Task instructions: Copy out every line exactly as given.

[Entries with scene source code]
↓↓↓
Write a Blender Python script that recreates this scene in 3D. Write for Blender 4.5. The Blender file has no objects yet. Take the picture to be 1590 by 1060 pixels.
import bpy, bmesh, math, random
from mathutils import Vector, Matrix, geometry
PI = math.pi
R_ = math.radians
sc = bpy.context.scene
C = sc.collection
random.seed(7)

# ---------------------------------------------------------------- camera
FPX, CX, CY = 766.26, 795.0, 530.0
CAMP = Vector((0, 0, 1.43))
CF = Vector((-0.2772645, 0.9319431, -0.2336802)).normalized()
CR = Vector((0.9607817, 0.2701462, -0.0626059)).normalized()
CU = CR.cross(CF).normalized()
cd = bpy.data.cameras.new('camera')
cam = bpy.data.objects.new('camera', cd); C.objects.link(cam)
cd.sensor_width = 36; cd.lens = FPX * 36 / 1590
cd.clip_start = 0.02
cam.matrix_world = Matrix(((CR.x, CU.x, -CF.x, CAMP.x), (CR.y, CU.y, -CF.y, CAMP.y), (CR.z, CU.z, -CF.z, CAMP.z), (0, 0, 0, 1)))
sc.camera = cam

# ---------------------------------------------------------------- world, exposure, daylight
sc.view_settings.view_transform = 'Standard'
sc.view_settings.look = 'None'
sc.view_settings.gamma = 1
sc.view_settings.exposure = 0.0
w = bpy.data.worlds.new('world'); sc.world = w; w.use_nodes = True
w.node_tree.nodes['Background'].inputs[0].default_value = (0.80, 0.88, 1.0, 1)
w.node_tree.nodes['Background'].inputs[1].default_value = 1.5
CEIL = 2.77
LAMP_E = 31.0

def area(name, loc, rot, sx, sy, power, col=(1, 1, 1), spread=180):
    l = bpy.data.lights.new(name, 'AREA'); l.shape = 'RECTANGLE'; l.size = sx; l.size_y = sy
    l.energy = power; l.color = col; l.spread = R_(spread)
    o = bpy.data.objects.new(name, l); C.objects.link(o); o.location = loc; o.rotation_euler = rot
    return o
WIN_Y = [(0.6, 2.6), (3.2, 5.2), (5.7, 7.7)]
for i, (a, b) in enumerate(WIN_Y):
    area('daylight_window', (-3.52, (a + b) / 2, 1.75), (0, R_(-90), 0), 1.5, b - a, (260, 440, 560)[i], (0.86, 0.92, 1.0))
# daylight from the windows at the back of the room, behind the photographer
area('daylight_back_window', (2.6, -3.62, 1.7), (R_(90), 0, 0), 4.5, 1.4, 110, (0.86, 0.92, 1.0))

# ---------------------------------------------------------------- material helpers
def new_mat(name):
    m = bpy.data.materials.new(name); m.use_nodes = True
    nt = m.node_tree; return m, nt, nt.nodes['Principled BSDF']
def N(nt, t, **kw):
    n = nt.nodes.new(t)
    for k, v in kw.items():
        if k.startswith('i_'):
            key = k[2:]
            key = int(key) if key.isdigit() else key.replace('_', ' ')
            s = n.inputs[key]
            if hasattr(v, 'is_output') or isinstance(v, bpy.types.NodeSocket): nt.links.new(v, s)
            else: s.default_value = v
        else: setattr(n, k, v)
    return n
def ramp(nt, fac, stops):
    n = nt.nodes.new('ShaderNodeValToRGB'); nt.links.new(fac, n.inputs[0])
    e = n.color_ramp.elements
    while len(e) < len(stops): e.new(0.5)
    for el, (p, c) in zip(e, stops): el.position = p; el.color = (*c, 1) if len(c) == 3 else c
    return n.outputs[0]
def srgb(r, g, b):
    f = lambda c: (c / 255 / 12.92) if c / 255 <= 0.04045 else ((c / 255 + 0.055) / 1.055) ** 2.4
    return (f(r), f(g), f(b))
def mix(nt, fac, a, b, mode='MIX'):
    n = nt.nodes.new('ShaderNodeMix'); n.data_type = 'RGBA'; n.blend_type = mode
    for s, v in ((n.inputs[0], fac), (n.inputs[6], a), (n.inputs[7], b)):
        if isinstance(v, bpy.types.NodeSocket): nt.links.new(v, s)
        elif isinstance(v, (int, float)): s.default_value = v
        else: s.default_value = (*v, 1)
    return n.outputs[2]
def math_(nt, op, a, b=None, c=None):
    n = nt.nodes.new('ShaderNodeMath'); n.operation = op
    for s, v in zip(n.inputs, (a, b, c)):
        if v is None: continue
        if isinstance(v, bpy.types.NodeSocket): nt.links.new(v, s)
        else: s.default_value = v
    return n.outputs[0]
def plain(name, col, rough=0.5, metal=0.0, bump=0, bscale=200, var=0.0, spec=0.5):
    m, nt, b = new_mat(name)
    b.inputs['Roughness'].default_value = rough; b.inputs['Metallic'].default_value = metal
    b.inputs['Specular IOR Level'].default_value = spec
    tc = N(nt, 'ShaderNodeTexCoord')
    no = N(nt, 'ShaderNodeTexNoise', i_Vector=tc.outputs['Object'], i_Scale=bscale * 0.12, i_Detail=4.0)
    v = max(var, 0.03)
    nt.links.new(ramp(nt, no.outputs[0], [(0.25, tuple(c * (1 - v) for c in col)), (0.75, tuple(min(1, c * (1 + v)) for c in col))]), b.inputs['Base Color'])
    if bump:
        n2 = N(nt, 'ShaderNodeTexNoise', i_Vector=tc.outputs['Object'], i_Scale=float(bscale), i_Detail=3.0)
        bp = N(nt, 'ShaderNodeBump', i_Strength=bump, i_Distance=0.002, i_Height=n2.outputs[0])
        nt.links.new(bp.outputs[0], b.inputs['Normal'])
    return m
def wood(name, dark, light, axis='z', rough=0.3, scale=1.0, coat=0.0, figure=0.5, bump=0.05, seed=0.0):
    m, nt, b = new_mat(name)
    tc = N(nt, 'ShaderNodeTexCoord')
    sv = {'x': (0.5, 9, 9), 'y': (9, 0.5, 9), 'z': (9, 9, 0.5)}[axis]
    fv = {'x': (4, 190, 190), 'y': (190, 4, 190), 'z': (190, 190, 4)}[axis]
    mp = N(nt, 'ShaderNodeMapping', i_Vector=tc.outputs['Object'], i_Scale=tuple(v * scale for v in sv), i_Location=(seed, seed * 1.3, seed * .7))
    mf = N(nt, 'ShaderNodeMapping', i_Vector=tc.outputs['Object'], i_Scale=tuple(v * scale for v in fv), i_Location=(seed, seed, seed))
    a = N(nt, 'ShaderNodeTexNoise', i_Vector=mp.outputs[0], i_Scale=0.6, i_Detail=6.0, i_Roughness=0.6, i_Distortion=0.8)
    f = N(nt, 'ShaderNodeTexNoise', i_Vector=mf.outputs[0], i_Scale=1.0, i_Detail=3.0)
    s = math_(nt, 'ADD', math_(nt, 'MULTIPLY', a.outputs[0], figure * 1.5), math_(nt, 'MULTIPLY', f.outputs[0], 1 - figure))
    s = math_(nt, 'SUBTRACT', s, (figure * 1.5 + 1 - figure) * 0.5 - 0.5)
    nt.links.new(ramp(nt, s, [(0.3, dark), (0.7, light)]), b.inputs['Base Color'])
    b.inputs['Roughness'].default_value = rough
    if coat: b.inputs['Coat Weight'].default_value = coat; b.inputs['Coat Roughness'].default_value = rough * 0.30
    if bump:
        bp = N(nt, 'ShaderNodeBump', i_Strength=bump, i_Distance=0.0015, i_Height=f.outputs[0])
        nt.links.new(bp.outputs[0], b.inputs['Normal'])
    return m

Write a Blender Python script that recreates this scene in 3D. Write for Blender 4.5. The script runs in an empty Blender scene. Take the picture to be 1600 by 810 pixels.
↑↑↑
Output for this task:
Write a Blender Python script that recreates this scene in 3D. Write for Blender 4.5. The Blender file has no objects yet. Take the picture to be 1590 by 1060 pixels.
import bpy, bmesh, math, random
from mathutils import Vector, Matrix, geometry
PI = math.pi
R_ = math.radians
sc = bpy.context.scene
C = sc.collection
random.seed(7)

# ---------------------------------------------------------------- camera
FPX, CX, CY = 766.26, 795.0, 530.0
CAMP = Vector((0, 0, 1.43))
CF = Vector((-0.2772645, 0.9319431, -0.2336802)).normalized()
CR = Vector((0.9607817, 0.2701462, -0.0626059)).normalized()
CU = CR.cross(CF).normalized()
cd = bpy.data.cameras.new('camera')
cam = bpy.data.objects.new('camera', cd); C.objects.link(cam)
cd.sensor_width = 36; cd.lens = FPX * 36 / 1590
cd.clip_start = 0.02
cam.matrix_world = Matrix(((CR.x, CU.x, -CF.x, CAMP.x), (CR.y, CU.y, -CF.y, CAMP.y), (CR.z, CU.z, -CF.z, CAMP.z), (0, 0, 0, 1)))
sc.camera = cam

# ---------------------------------------------------------------- world, exposure, daylight
sc.view_settings.view_transform = 'Standard'
sc.view_settings.look = 'None'
sc.view_settings.gamma = 1
sc.view_settings.exposure = 0.0
w = bpy.data.worlds.new('world'); sc.world = w; w.use_nodes = True
w.node_tree.nodes['Background'].inputs[0].default_value = (0.80, 0.88, 1.0, 1)
w.node_tree.nodes['Background'].inputs[1].default_value = 1.5
CEIL = 2.77
LAMP_E = 31.0

def area(name, loc, rot, sx, sy, power, col=(1, 1, 1), spread=180):
    l = bpy.data.lights.new(name, 'AREA'); l.shape = 'RECTANGLE'; l.size = sx; l.size_y = sy
    l.energy = power; l.color = col; l.spread = R_(spread)
    o = bpy.data.objects.new(name, l); C.objects.link(o); o.location = loc; o.rotation_euler = rot
    return o
WIN_Y = [(0.6, 2.6), (3.2, 5.2), (5.7, 7.7)]
for i, (a, b) in enumerate(WIN_Y):
    area('daylight_window', (-3.52, (a + b) / 2, 1.75), (0, R_(-90), 0), 1.5, b - a, (260, 440, 560)[i], (0.86, 0.92, 1.0))
# daylight from the windows at the back of the room, behind the photographer
area('daylight_back_window', (2.6, -3.62, 1.7), (R_(90), 0, 0), 4.5, 1.4, 110, (0.86, 0.92, 1.0))

# ---------------------------------------------------------------- material helpers
def new_mat(name):
    m = bpy.data.materials.new(name); m.use_nodes = True
    nt = m.node_tree; return m, nt, nt.nodes['Principled BSDF']
def N(nt, t, **kw):
    n = nt.nodes.new(t)
    for k, v in kw.items():
        if k.startswith('i_'):
            key = k[2:]
            key = int(key) if key.isdigit() else key.replace('_', ' ')
            s = n.inputs[key]
            if hasattr(v, 'is_output') or isinstance(v, bpy.types.NodeSocket): nt.links.new(v, s)
            else: s.default_value = v
        else: setattr(n, k, v)
    return n
def ramp(nt, fac, stops):
    n = nt.nodes.new('ShaderNodeValToRGB'); nt.links.new(fac, n.inputs[0])
    e = n.color_ramp.elements
    while len(e) < len(stops): e.new(0.5)
    for el, (p, c) in zip(e, stops): el.position = p; el.color = (*c, 1) if len(c) == 3 else c
    return n.outputs[0]
def srgb(r, g, b):
    f = lambda c: (c / 255 / 12.92) if c / 255 <= 0.04045 else ((c / 255 + 0.055) / 1.055) ** 2.4
    return (f(r), f(g), f(b))
def mix(nt, fac, a, b, mode='MIX'):
    n = nt.nodes.new('ShaderNodeMix'); n.data_type = 'RGBA'; n.blend_type = mode
    for s, v in ((n.inputs[0], fac), (n.inputs[6], a), (n.inputs[7], b)):
        if isinstance(v, bpy.types.NodeSocket): nt.links.new(v, s)
        elif isinstance(v, (int, float)): s.default_value = v
        else: s.default_value = (*v, 1)
    return n.outputs[2]
def math_(nt, op, a, b=None, c=None):
    n = nt.nodes.new('ShaderNodeMath'); n.operation = op
    for s, v in zip(n.inputs, (a, b, c)):
        if v is None: continue
        if isinstance(v, bpy.types.NodeSocket): nt.links.new(v, s)
        else: s.default_value = v
    return n.outputs[0]
def plain(name, col, rough=0.5, metal=0.0, bump=0, bscale=200, var=0.0, spec=0.5):
    m, nt, b = new_mat(name)
    b.inputs['Roughness'].default_value = rough; b.inputs['Metallic'].default_value = metal
    b.inputs['Specular IOR Level'].default_value = spec
    tc = N(nt, 'ShaderNodeTexCoord')
    no = N(nt, 'ShaderNodeTexNoise', i_Vector=tc.outputs['Object'], i_Scale=bscale * 0.12, i_Detail=4.0)
    v = max(var, 0.03)
    nt.links.new(ramp(nt, no.outputs[0], [(0.25, tuple(c * (1 - v) for c in col)), (0.75, tuple(min(1, c * (1 + v)) for c in col))]), b.inputs['Base Color'])
    if bump:
        n2 = N(nt, 'ShaderNodeTexNoise', i_Vector=tc.outputs['Object'], i_Scale=float(bscale), i_Detail=3.0)
        bp = N(nt, 'ShaderNodeBump', i_Strength=bump, i_Distance=0.002, i_Height=n2.outputs[0])
        nt.links.new(bp.outputs[0], b.inputs['Normal'])
    return m
def wood(name, dark, light, axis='z', rough=0.3, scale=1.0, coat=0.0, figure=0.5, bump=0.05, seed=0.0):
    m, nt, b = new_mat(name)
    tc = N(nt, 'ShaderNodeTexCoord')
    sv = {'x': (0.5, 9, 9), 'y': (9, 0.5, 9), 'z': (9, 9, 0.5)}[axis]
    fv = {'x': (4, 190, 190), 'y': (190, 4, 190), 'z': (190, 190, 4)}[axis]
    mp = N(nt, 'ShaderNodeMapping', i_Vector=tc.outputs['Object'], i_Scale=tuple(v * scale for v in sv), i_Location=(seed, seed * 1.3, seed * .7))
    mf = N(nt, 'ShaderNodeMapping', i_Vector=tc.outputs['Object'], i_Scale=tuple(v * scale for v in fv), i_Location=(seed, seed, seed))
    a = N(nt, 'ShaderNodeTexNoise', i_Vector=mp.outputs[0], i_Scale=0.6, i_Detail=6.0, i_Roughness=0.6, i_Distortion=0.8)
    f = N(nt, 'ShaderNodeTexNoise', i_Vector=mf.outputs[0], i_Scale=1.0, i_Detail=3.0)
    s = math_(nt, 'ADD', math_(nt, 'MULTIPLY', a.outputs[0], figure * 1.5), math_(nt, 'MULTIPLY', f.outputs[0], 1 - figure))
    s = math_(nt, 'SUBTRACT', s, (figure * 1.5 + 1 - figure) * 0.5 - 0.5)
    nt.links.new(ramp(nt, s, [(0.3, dark), (0.7, light)]), b.inputs['Base Color'])
    b.inputs['Roughness'].default_value = rough
    if coat: b.inputs['Coat Weight'].default_value = coat; b.inputs['Coat Roughness'].default_value = rough * 0.30
    if bump:
        bp = N(nt, 'ShaderNodeBump', i_Strength=bump, i_Distance=0.0015, i_Height=f.outputs[0])
        nt.links.new(bp.outputs[0], b.inputs['Normal'])
    return m

Write a Blender Python script that recreates this scene in 3D. Write for Blender 4.5. The script runs in an empty Blender scene. Take the picture to be 1600 by 810 pixels.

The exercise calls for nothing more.